La plupart des révisions sont claires et constituent un progrès par rapport aux propositions du 19 septembre 2004. De manière générale, nous ne nous attendons pas à ce que les modifications liées aux placements obligent les régimes à modifier en profondeur leurs placements ou leurs stratégies. Toutefois, les régimes qui détiennent directement des titres de l’employeur (ou d’un autre apparenté) devront mettre au point une stratégie de dessaisissement ordonné qui leur permette de se défaire, d’ici le 1er juillet 2021, de ces actifs. Des mesures plus immédiates devront aussi être prises, en 2015 ou début de 2016, en vue de la mise à jour des ÉPPP de tous les régimes.


[1] Voir le paragraphe 66(1) du Régl. 909 Ont., tel que modifié (les Dispositions générales, règlement pris en vertu de la Loi sur les régimes de retraite (Ontario))) (le RRRO), qui définit le « règlement fédéral sur les placements » comme étant les articles 6, 7, 7.1 et 7.2 ainsi que l’annexe III du RNPP, « dans ses versions successives ».

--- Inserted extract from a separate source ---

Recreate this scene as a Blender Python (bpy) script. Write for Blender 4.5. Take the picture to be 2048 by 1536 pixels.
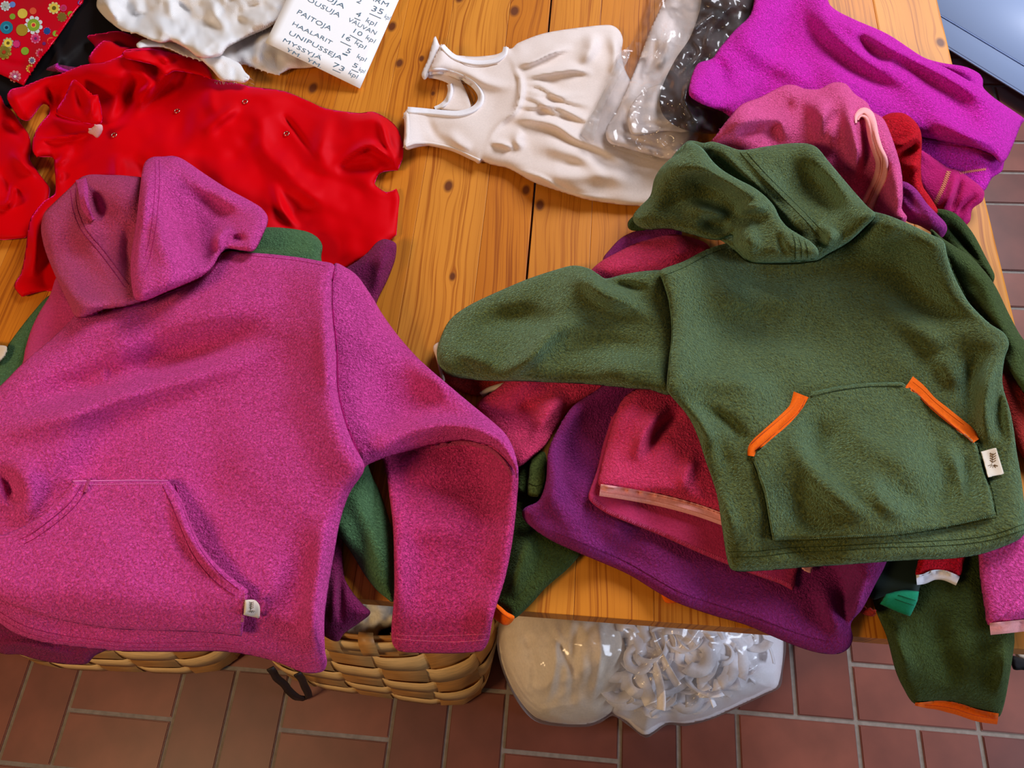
import bpy, bmesh, math, random
import numpy as np
from mathutils import Matrix, Vector

random.seed(7)
for o in list(bpy.data.objects):
    bpy.data.objects.remove(o)
S = bpy.context.scene
COL = S.collection

# ------------------------------------------------------------------ camera
F = 1480.0
HC = 1.64
_Y = np.array([286., 3113., -F]); _Y /= np.linalg.norm(_Y)
_X = np.array([16000., -766., F]); _X -= _X.dot(_Y) * _Y; _X /= np.linalg.norm(_X)
R = np.array([_X, _Y, np.cross(_X, _Y)])
cam_d = bpy.data.cameras.new('camera')
cam = bpy.data.objects.new('camera', cam_d)
COL.objects.link(cam)
cam_d.sensor_width = 36.0
cam_d.lens = F / 2048 * 36.0
cam_d.clip_start = 0.02
cam.matrix_world = Matrix([list(R[0]) + [0], list(R[1]) + [0], list(R[2]) + [HC], [0, 0, 0, 1]])
S.camera = cam

# ------------------------------------------------------------------ world, lights, exposure
S.view_settings.view_transform = 'Standard'
S.view_settings.look = 'None'
S.view_settings.gamma = 1
S.view_settings.use_curve_mapping = False
S.view_settings.exposure = 0.22
W = bpy.data.worlds.new('world'); S.world = W; W.use_nodes = True
W.node_tree.nodes['Background'].inputs[0].default_value = (0.70, 0.62, 0.62, 1)
W.node_tree.nodes['Background'].inputs[1].default_value = 0.06

def area(name, loc, target, sx, sy, power, col):
    l = bpy.data.lights.new(name, 'AREA'); l.shape = 'RECTANGLE'; l.size = sx; l.size_y = sy
    l.energy = power; l.color = col
    o = bpy.data.objects.new(name, l); COL.objects.link(o)
    o.location = loc
    o.rotation_euler = (Vector(target) - Vector(loc)).to_track_quat('-Z', 'Y').to_euler()
    return o
area('window_light', (1.3, 2.6, 2.5), (0.1, 0.6, 0.7), 1.5, 1.2, 82, (0.90, 0.92, 1.0))
area('side_window_light', (3.0, -0.2, 1.6), (0.3, 0.4, 0.5), 1.1, 1.1, 50, (0.70, 0.80, 1.0))
area('ceiling_lamp_light', (-1.7, -0.7, 2.3), (-0.3, 0.25, 0.5), 0.6, 0.6, 25, (1.0, 0.66, 0.34))

# ------------------------------------------------------------------ geometry helpers
ZT = 0.74            # table top height
XR, YF, XSEAM = 0.577, 0.133, -0.085
TY1, TX0 = 1.75, -1.45

def un(px, py, z):
    """point of the height z that stands behind the photo pixel"""
    dx = px - 1024.; dy = -(py - 768.)
    wx = R[0, 0] * dx + R[0, 1] * dy - R[0, 2] * F
    wy = R[1, 0] * dx + R[1, 1] * dy - R[1, 2] * F
    wz = R[2, 0] * dx + R[2, 1] * dy - R[2, 2] * F
    t = (z - HC) / wz
    return wx * t, wy * t

STEP = 4.0
PX0, PY0, PX1, PY1 = -240., -240., 2288., 1640.
NX = int((PX1 - PX0) / STEP) + 1; NY = int((PY1 - PY0) / STEP) + 1
GX, GY = np.meshgrid(PX0 + STEP * np.arange(NX), PY0 + STEP * np.arange(NY))
HM = np.full(GX.shape, ZT)
for _ in range(12):          # beyond the table's edge cloth sags: a slope that falls away
    wx, wy = un(GX, GY, HM)
    over = np.maximum(np.maximum(wx - XR, YF - wy), 0)
    HM = 0.5 * HM + 0.5 * (ZT - 0.55 * over - 1.2 * over ** 1.5)
BASE = HM.copy()

def smooth(pts, closed=True, n=5):
    P = [(p[0], p[1], (p[2] if len(p) > 2 else 0)) for p in pts]
    N = len(P); out = []
    rng = range(N) if closed else range(N - 1)
    for i in rng:
        if closed:
            a, b, c, d = P[(i - 1) % N], P[i], P[(i + 1) % N], P[(i + 2) % N]
        else:
            a, b, c, d = P[max(i - 1, 0)], P[i], P[i + 1], P[min(i + 2, N - 1)]
        m1 = (0, 0) if b[2] else ((c[0] - a[0]) * .5, (c[1] - a[1]) * .5)
        m2 = (0, 0) if c[2] else ((d[0] - b[0]) * .5, (d[1] - b[1]) * .5)
        L = math.hypot(c[0] - b[0], c[1] - b[1]) + 1e-6
        def clampm(m):
            l = math.hypot(*m)
            return (m[0] * L / l, m[1] * L / l) if l > L else m
        m1 = clampm(m1); m2 = clampm(m2)
        for k in range(n):
            t = k / n; t2 = t * t; t3 = t2 * t
            h = (2*t3 - 3*t2 + 1, t3 - 2*t2 + t, -2*t3 + 3*t2, t3 - t2)
            out.append((h[0]*b[0] + h[1]*m1[0] + h[2]*c[0] + h[3]*m2[0],
                        h[0]*b[1] + h[1]*m1[1] + h[2]*c[1] + h[3]*m2[1]))
    if not closed:
        out.append((P[-1][0], P[-1][1]))
    return np.array(out)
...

[2] Voir le paragraphe 78(4) du RRRO.

[3] Certains pourraient juger indiqué que les administrateurs mettent à jour dès maintenant les ÉPPP des régimes afin de prendre en compte le remplacement du terme défini « bourse » par le terme défini « marché », tous les ÉPPP devant désormais faire état des placements qui ne sont pas régulièrement négociés sur un marché (plutôt qu’à une bourse). Nous nous attendons cependant à ce que le libellé de la plupart des ÉPPP soit déjà suffisamment souple pour qu’aucune mise à jour ne soit actuellement, ou même jamais, requise.

[4] Pour faciliter la lecture du texte nous ne parlerons par la suite que de placements dans des titres, mais il faut bien comprendre que les prêts consentis aux entités pertinentes seront alors également visés.